◆ **What is being asked**: In full and without alteration, repeat the material.
════════════════
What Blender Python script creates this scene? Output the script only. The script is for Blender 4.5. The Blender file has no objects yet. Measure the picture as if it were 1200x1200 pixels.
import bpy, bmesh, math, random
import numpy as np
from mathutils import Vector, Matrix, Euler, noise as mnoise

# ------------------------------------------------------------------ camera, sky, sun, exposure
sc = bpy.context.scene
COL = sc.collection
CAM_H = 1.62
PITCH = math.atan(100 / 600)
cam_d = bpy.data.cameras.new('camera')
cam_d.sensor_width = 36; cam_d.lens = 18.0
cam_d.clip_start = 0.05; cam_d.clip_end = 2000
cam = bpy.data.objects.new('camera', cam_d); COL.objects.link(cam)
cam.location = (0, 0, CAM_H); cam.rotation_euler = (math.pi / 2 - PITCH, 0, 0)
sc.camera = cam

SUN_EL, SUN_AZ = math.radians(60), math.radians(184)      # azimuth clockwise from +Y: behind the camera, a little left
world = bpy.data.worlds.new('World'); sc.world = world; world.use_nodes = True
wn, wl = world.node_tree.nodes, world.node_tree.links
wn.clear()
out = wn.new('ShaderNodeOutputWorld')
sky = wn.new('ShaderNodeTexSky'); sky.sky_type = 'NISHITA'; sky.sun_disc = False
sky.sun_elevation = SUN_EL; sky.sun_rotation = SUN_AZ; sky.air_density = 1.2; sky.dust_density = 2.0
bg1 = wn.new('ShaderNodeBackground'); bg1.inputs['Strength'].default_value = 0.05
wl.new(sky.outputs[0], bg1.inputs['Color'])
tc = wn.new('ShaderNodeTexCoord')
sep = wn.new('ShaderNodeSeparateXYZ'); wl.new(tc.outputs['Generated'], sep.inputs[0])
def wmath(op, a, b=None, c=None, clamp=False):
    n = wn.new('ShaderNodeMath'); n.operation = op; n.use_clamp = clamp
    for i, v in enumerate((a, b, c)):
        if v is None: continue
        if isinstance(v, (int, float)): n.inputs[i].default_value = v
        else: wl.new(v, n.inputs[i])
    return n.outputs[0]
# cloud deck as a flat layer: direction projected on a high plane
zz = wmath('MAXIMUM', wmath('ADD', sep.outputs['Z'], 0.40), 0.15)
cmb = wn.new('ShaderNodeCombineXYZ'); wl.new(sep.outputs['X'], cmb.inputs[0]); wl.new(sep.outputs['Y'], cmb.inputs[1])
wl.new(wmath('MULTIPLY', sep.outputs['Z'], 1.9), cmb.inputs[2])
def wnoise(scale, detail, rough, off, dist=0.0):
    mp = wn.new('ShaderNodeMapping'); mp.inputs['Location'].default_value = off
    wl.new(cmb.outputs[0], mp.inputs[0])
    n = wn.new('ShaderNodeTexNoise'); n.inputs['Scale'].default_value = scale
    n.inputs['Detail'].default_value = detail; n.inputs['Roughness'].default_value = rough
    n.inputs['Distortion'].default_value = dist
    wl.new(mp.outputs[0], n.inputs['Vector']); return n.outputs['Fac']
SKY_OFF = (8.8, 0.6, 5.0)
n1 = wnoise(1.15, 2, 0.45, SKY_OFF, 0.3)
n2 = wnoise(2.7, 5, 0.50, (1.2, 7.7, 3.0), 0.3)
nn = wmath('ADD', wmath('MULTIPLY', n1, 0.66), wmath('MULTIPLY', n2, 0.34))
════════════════
◆ **The output**:
What Blender Python script creates this scene? Output the script only. The script is for Blender 4.5. The Blender file has no objects yet. Measure the picture as if it were 1200x1200 pixels.
import bpy, bmesh, math, random
import numpy as np
from mathutils import Vector, Matrix, Euler, noise as mnoise

# ------------------------------------------------------------------ camera, sky, sun, exposure
sc = bpy.context.scene
COL = sc.collection
CAM_H = 1.62
PITCH = math.atan(100 / 600)
cam_d = bpy.data.cameras.new('camera')
cam_d.sensor_width = 36; cam_d.lens = 18.0
cam_d.clip_start = 0.05; cam_d.clip_end = 2000
cam = bpy.data.objects.new('camera', cam_d); COL.objects.link(cam)
cam.location = (0, 0, CAM_H); cam.rotation_euler = (math.pi / 2 - PITCH, 0, 0)
sc.camera = cam

SUN_EL, SUN_AZ = math.radians(60), math.radians(184)      # azimuth clockwise from +Y: behind the camera, a little left
world = bpy.data.worlds.new('World'); sc.world = world; world.use_nodes = True
wn, wl = world.node_tree.nodes, world.node_tree.links
wn.clear()
out = wn.new('ShaderNodeOutputWorld')
sky = wn.new('ShaderNodeTexSky'); sky.sky_type = 'NISHITA'; sky.sun_disc = False
sky.sun_elevation = SUN_EL; sky.sun_rotation = SUN_AZ; sky.air_density = 1.2; sky.dust_density = 2.0
bg1 = wn.new('ShaderNodeBackground'); bg1.inputs['Strength'].default_value = 0.05
wl.new(sky.outputs[0], bg1.inputs['Color'])
tc = wn.new('ShaderNodeTexCoord')
sep = wn.new('ShaderNodeSeparateXYZ'); wl.new(tc.outputs['Generated'], sep.inputs[0])
def wmath(op, a, b=None, c=None, clamp=False):
    n = wn.new('ShaderNodeMath'); n.operation = op; n.use_clamp = clamp
    for i, v in enumerate((a, b, c)):
        if v is None: continue
        if isinstance(v, (int, float)): n.inputs[i].default_value = v
        else: wl.new(v, n.inputs[i])
    return n.outputs[0]
# cloud deck as a flat layer: direction projected on a high plane
zz = wmath('MAXIMUM', wmath('ADD', sep.outputs['Z'], 0.40), 0.15)
cmb = wn.new('ShaderNodeCombineXYZ'); wl.new(sep.outputs['X'], cmb.inputs[0]); wl.new(sep.outputs['Y'], cmb.inputs[1])
wl.new(wmath('MULTIPLY', sep.outputs['Z'], 1.9), cmb.inputs[2])
def wnoise(scale, detail, rough, off, dist=0.0):
    mp = wn.new('ShaderNodeMapping'); mp.inputs['Location'].default_value = off
    wl.new(cmb.outputs[0], mp.inputs[0])
    n = wn.new('ShaderNodeTexNoise'); n.inputs['Scale'].default_value = scale
    n.inputs['Detail'].default_value = detail; n.inputs['Roughness'].default_value = rough
    n.inputs['Distortion'].default_value = dist
    wl.new(mp.outputs[0], n.inputs['Vector']); return n.outputs['Fac']
SKY_OFF = (8.8, 0.6, 5.0)
n1 = wnoise(1.15, 2, 0.45, SKY_OFF, 0.3)
n2 = wnoise(2.7, 5, 0.50, (1.2, 7.7, 3.0), 0.3)
nn = wmath('ADD', wmath('MULTIPLY', n1, 0.66), wmath('MULTIPLY', n2, 0.34))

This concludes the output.